Опять я кавычки забыл поставить. Это рассказывает сам Короленко[155]. Мы, правда, голубым фуражкам не радовались. Но кому не обрадуешься, если в вагон-заке попадёшь под маятник.
Обычному пассажиру на промежуточной маленькой стан ции лихо – сесть, а сойти – отчего же? – скидывай вещи и прыгай. Не то с арестантом. Если местная тюремная охрана или милиция не придут за ним или опоздают на две минуты – тю-тю! – поезд тронулся, и теперь везут этого грешного арестанта – до следующей пересылки. И хорошо, если до пересылки – там тебя опять кормить начнут. А то – до конца вагонного маршрута, там в пустом вагоне продержат часиков восемнадцать да везут назад с новым набором, и опять, может быть, не выйдут за тобой – и опять в тупик, и опять сидеть, и всё это время ведь не кормят! Ведь на тебя выписали до первого взятия, бухгалтерия не виновата, что тюрьма проворонила, ты ведь числишься уже за Тулуном. И конвой своими хлебами тебя кормить не обязан. И качают тебя шесть раз (бывало!): Иркутск – Красноярск, Красноярск – Иркутск, Иркутск – Красноярск, так увидишь на перроне Тулуна картуз голубой – готов на шею броситься: спасибо, родненький, что выручил!

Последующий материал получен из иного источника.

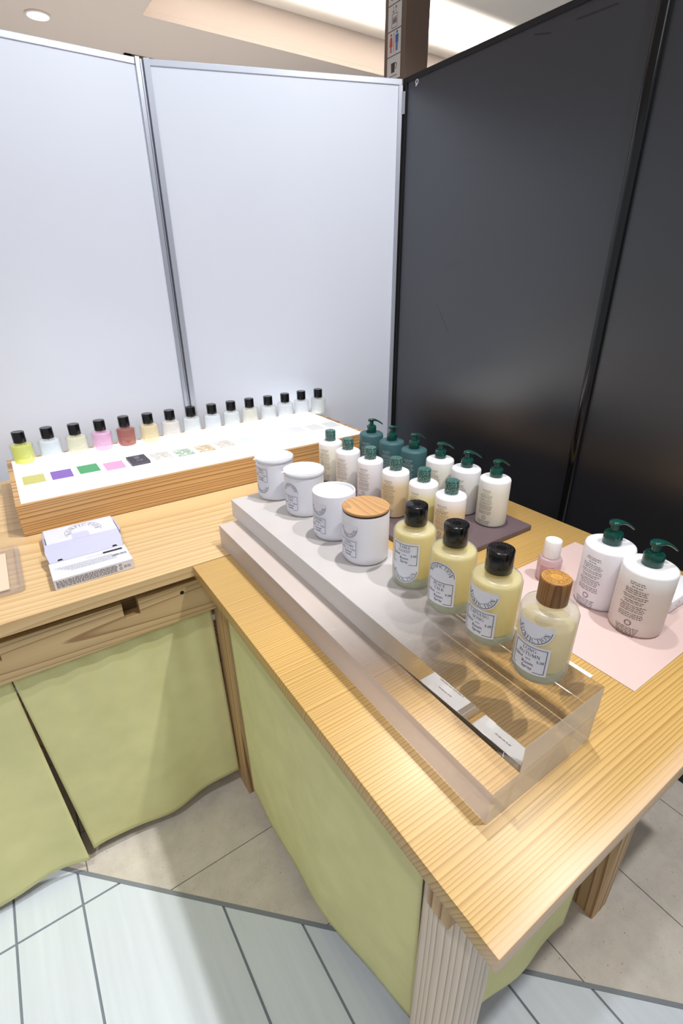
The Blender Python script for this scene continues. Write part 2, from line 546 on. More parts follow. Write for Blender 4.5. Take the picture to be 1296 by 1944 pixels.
class MB:
    def __init__(s):
        s.v, s.f, s.m = [], [], []

    def add(s, vs, fs, mi=0):
        k = len(s.v)
        s.v += [tuple(v) for v in vs]
        s.f += [tuple(i + k for i in f) for f in fs]
        s.m += [mi] * len(fs)

    def box(s, x0, x1, y0, y1, z0, z1, mi=0, bev=0.0):
        if bev:
            bm = bmesh.new()
            bmesh.ops.create_cube(bm, size=1)
            for v in bm.verts:
                v.co = Vector(((x0 + x1) / 2 + v.co.x * (x1 - x0), (y0 + y1) / 2 + v.co.y * (y1 - y0), (z0 + z1) / 2 + v.co.z * (z1 - z0)))
            bmesh.ops.bevel(bm, geom=list(bm.edges), offset=bev, segments=2, affect='EDGES', profile=0.5)
            bm.verts.index_update()
            s.add([v.co[:] for v in bm.verts], [[v.index for v in f.verts] for f in bm.faces], mi)
            bm.free()
            return
        s.add([(x0, y0, z0), (x1, y0, z0), (x1, y1, z0), (x0, y1, z0), (x0, y0, z1), (x1, y0, z1), (x1, y1, z1), (x0, y1, z1)],
              [(0, 3, 2, 1), (4, 5, 6, 7), (0, 1, 5, 4), (1, 2, 6, 5), (2, 3, 7, 6), (3, 0, 4, 7)], mi)

    def lathe(s, prof, n=40, mi=0, c=(0, 0)):
        vs, fs = [], []
        rings = []
        for r, z in prof:
            if r < 1e-6:
                rings.append([len(vs)])
                vs.append((c[0], c[1], z))
            else:
                rings.append(list(range(len(vs), len(vs) + n)))
                vs += [(c[0] + r * math.cos(2 * PI * i / n), c[1] + r * math.sin(2 * PI * i / n), z) for i in range(n)]
        for a, b in zip(rings, rings[1:]):
            for i in range(n):
                j = (i + 1) % n
                if len(a) == 1 and len(b) == 1:
                    continue
                if len(a) == 1:
                    fs.append((a[0], b[j], b[i]))
                elif len(b) == 1:
                    fs.append((a[i], a[j], b[0]))
                else:
                    fs.append((a[i], a[j], b[j], b[i]))
        s.add(vs, fs, mi)

    def prism(s, pts, z0, z1, mi=0):
        n = len(pts)
        s.add([(x, y, z0) for x, y in pts] + [(x, y, z1) for x, y in pts],
              [tuple(range(n - 1, -1, -1)), tuple(range(n, 2 * n))] + [(i, (i + 1) % n, n + (i + 1) % n, n + i) for i in range(n)], mi)

    def build(s, name, mat, parent=None, loc=None, smooth=None, mats=None):
        o = link_mesh(name, s.v, s.f, mat, parent, loc, mats=mats, fmat=s.m if mats else None)
        if smooth:
            smooth_angle(o, smooth)
        return o


def thing(name, label, cat, loc=None, group=None, rz=0):
    o = bpy.data.objects.new(name, None)
    o.empty_display_size = 0.05
    col.objects.link(o)
    o.location = loc if loc is not None else (0, 0, 0)
    o.rotation_euler = (0, 0, rz)
    o['label'] = label
    o['category'] = cat
    if group:
        o['group'] = group
    return o


def tag(o, label, cat, group=None):
    o['label'] = label
    o['category'] = cat
    if group:
        o['group'] = group
    return o


def struct(o):
    o['kind'] = 'structure'
    return o


def copy_thing(src, loc, label, rz=0):
    r = src.copy()
    col.objects.link(r)
    r.location = loc
    r.rotation_euler = (0, 0, rz)
    r['label'] = label
    for ch in src.children:
        c = ch.copy()
        col.objects.link(c)
        c.parent = r
        for g in ch.children:
            d = g.copy()
            col.objects.link(d)
            d.parent = c
    return r


# ------------------------------------------------------------------ lettering
def quad(x0, y0, x1, y1, w):
    dx, dy = x1 - x0, y1 - y0
    l = math.hypot(dx, dy) or 1
    nx, ny = -dy / l * w / 2, dx / l * w / 2
    return [(x0 + nx, y0 + ny), (x0 - nx, y0 - ny), (x1 - nx, y1 - ny), (x1 + nx, y1 + ny)]


TK, TN = 0.125, 0.05


def hstem(x0, y0, x1, y1, w):          # stroke cut level at both ends
    return [(x0 - w / 2, y0), (x0 + w / 2, y0), (x1 + w / 2, y1), (x1 - w / 2, y1)]


def serif(x, y, hw=0.13):
    t = 0.04
    return [(x - hw, y - t / 2), (x + hw, y - t / 2), (x + hw, y + t / 2), (x - hw, y + t / 2)]


def arc(cx, cy, rx, ry, a0, a1, n=14):
    out = []
    for i in range(n):
        qs = []
        for k in (i, i + 1):
            a = math.radians(a0 + (a1 - a0) * k / n)
            w = TN + (TK - TN) * abs(math.cos(a)) ** 1.5
            ca, sa = math.cos(a), math.sin(a)
            qs.append(((cx + rx * ca, cy + ry * sa), (cx + (rx - w) * ca, cy + (ry - w * 0.8) * sa)))
        out.append([qs[0][0], qs[1][0], qs[1][1], qs[0][1]])
    return out


B0, T1 = 0.02, 0.98
GLYPH = {
    'I': (0.34, [hstem(.17, 0, .17, 1, TK), serif(.17, B0), serif(.17, T1)]),
    'L': (0.66, [hstem(.17, 0, .17, 1, TK), serif(.17, T1), serif(.17, B0), hstem(.37, 0, .37, .045, .46), hstem(.58, 0, .60, .26, .045)]),
    'T': (0.78, [hstem(.39, 0, .39, 1, TK), serif(.39, B0), hstem(.39, .95, .39, 1, .70), hstem(.06, .76, .05, 1, .045), hstem(.72, .76, .73, 1, .045)]),
    'E': (0.68, [hstem(.17, 0, .17, 1, TK), hstem(.35, .95, .35, 1, .50), hstem(.35, 0, .35, .05, .52), hstem(.34, .49, .34, .535, .34), hstem(.58, .80, .59, 1, .045), hstem(.59, 0, .61, .22, .045), hstem(.50, .40, .50, .62, .04)]),
    'F': (0.64, [hstem(.17, 0, .17, 1, TK), serif(.17, B0), hstem(.35, .95, .35, 1, .50), hstem(.34, .48, .34, .525, .34), hstem(.58, .78, .59, 1, .045), hstem(.50, .38, .50, .62, .04)]),
    'N': (0.88, [hstem(.16, 0, .16, 1, TN), hstem(.72, 0, .72, 1, TN), hstem(.18, 1, .70, 0, .15), serif(.16, B0), serif(.14, T1, .10), serif(.72, T1)]),
    'M': (1.02, [hstem(.15, 0, .17, 1, TN), hstem(.87, 0, .85, 1, TK), hstem(.19, 1, .50, 0, .14), hstem(.84, 1, .50, 0, TN), serif(.15, B0), serif(.87, B0), serif(.14, T1, .10), serif(.88, T1, .11)]),
    'A': (0.86, [hstem(.14, 0, .43, 1, TN), hstem(.72, 0, .43, 1, .14), hstem(.42, .32, .42, .365, .40), serif(.14, B0), serif(.72, B0)]),
    'K': (0.82, [hstem(.17, 0, .17, 1, TK), serif(.17, B0), serif(.17, T1), hstem(.20, .40, .66, 1, TN), hstem(.36, .58, .70, 0, .14), serif(.70, B0), serif(.66, T1)]),
    'O': (0.90, arc(.45, .5, .41, .52, 0, 360, 24)),
    'C': (0.82, arc(.45, .5, .41, .52, 48, 312, 20) + [hstem(.72, .70, .73, .98, .045), hstem(.74, .08, .74, .24, .04)]),
    'G': (0.90, arc(.45, .5, .41, .52, 48, 300, 20) + [hstem(.72, .70, .73, .98, .045), hstem(.74, .06, .74, .42, TK), serif(.72, .43)]),
    'U': (0.88, [hstem(.16, .30, .16, 1, TK), hstem(.72, .30, .72, 1, TN), serif(.16, T1), serif(.72, T1, .10)] + arc(.42, .32, .32, .34, 180, 360, 12)),
    'B': (0.74, [hstem(.17, 0, .17, 1, TK), hstem(.24, .95, .24, 1, .40), hstem(.26, .50, .26, .545, .36), hstem(.24, 0, .24, .05, .40)] + arc(.40, .76, .24, .24, -90, 90, 8) + arc(.42, .265, .27, .265, -90, 90, 8)),
    'P': (0.70, [hstem(.17, 0, .17, 1, TK), serif(.17, B0), hstem(.24, .95, .24, 1, .40), hstem(.27, .45, .27, .495, .36)] + arc(.40, .725, .26, .275, -90, 90, 8)),
    'S': (0.62, arc(.31, .75, .24, .26, 35, 250, 10) + arc(.31, .27, .26, .28, 70, -145, 10) + [hstem(.52, .74, .53, .98, .04), hstem(.08, .02, .07, .28, .04)]),
}
GLYPH['S'][1].append(quad(.16, .58, .46, .44, .13))
_fonts = {}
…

В вагон-заке и за двое суток так изморишься, задохнешься, изомлеешь, что перед большим городом сам не знаешь: то ли б ещё помучиться, да скорей доехать, то ль отпустили б размяться маленько, на пересылку.
Но вот завозился конвой, забегал. Выходят в шинелях, стучат прикладами. Значит, выгружают весь вагон.